The Child Welfare Qualitative Data Mining Project, aimed at developing more effective strategies for research utilizing narrative data in child welfare case records, builds on previous work that includes case studies documenting promising data mining practices in four public social service agencies, as well as Performance Pointers synthesizing the research literature related to the federal child welfare performance indicators. Earlier projects in the child welfare field have examined the quality of care in kinship and foster family care, factors associated with family reunification outcomes, education for foster children, and the relationship between child welfare agencies and legal professionals in the juvenile dependency system.
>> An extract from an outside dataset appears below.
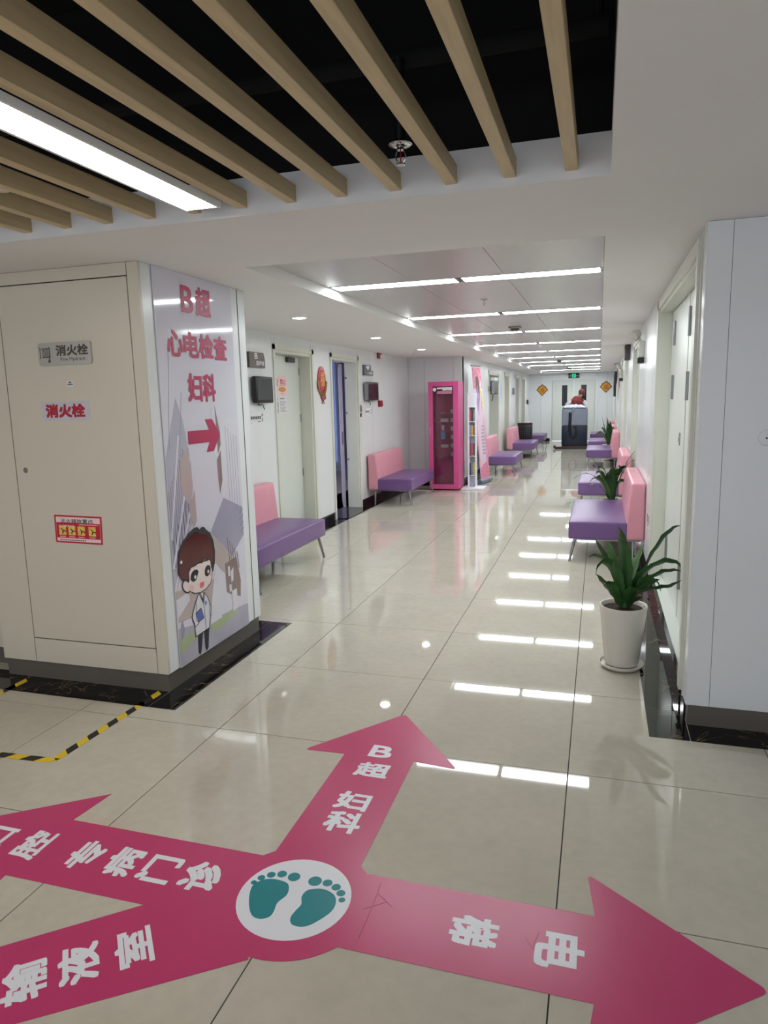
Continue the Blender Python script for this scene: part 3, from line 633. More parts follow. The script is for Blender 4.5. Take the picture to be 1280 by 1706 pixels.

Identifying Strategies to Align Child Welfare and Addiction Treatment to Address the Opioid Crisis in Rural Ohio
The national opioid crisis has resulted in increased strain on public child welfare systems, which have reported an increase in the number of children in foster care due to maltreatment associated with parental substance use. In 2017, Ohio began implementing the Sobriety Treatment and Recovery Teams (START) intervention model, in an effort to facilitate coordination between the child welfare and substance abuse treatment system. Prior evidence suggests that when implemented as intended, START can facilitate parents' access to and completion of treatment, and increase their likelihood of reunifying with their children. However, START implementation is contingent on development of strong collaborative ties between child welfare and substance abuse treatment agencies, which can be challenging in practice.
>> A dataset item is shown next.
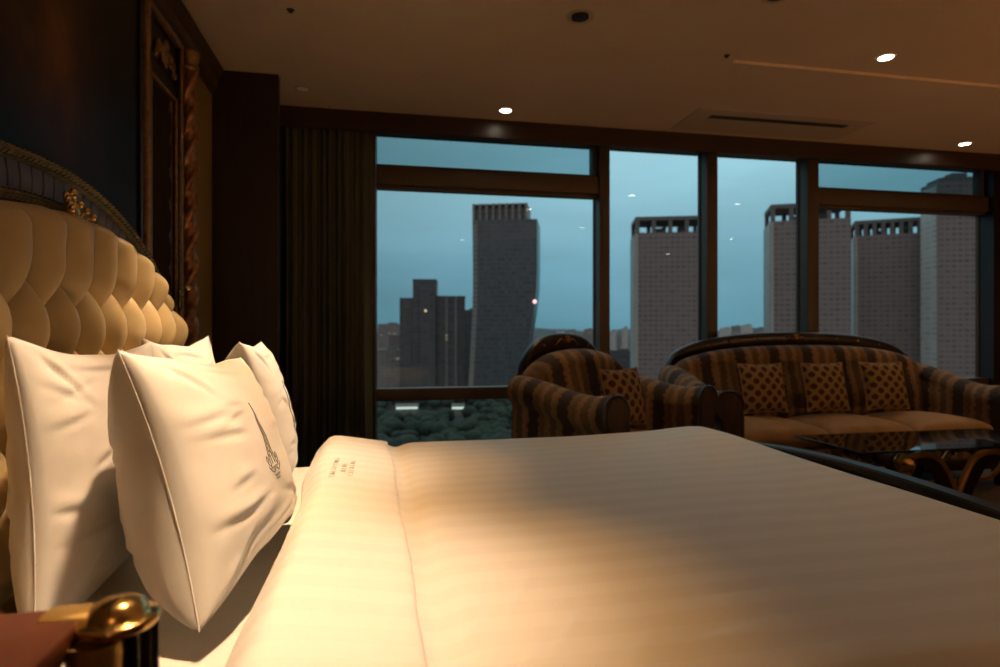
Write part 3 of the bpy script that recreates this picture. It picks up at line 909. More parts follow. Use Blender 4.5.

Between 2019-2023, with support from the Robert Wood Johnson Foundation and the National Institute on Drug Abuse, researchers at the Ohio State University and the Mack Center worked closely with the Public Children Services Association of Ohio to examine cross-system collaborative strategies associated with START implementation and explore the role that regional behavioral health boards may play in facilitating inter-agency collaboration among agencies in rural Ohio (Bunger et al., 2020; Bunger et al., 2024; Chuang et al., 2024).
Researchers at Ohio State University, the Mack Center, and Chestnut Health Systems subsequently received additional funding from the National Institute on Drug Abuse to work with the Public Children Services Association of Ohio to design, implement, and evaluate the impact of supportive training and coaching on staff retention, service timeliness, START implementation fidelity, and parent and family outcomes. Work on this project began in 2024 and is scheduled to continue through 2029.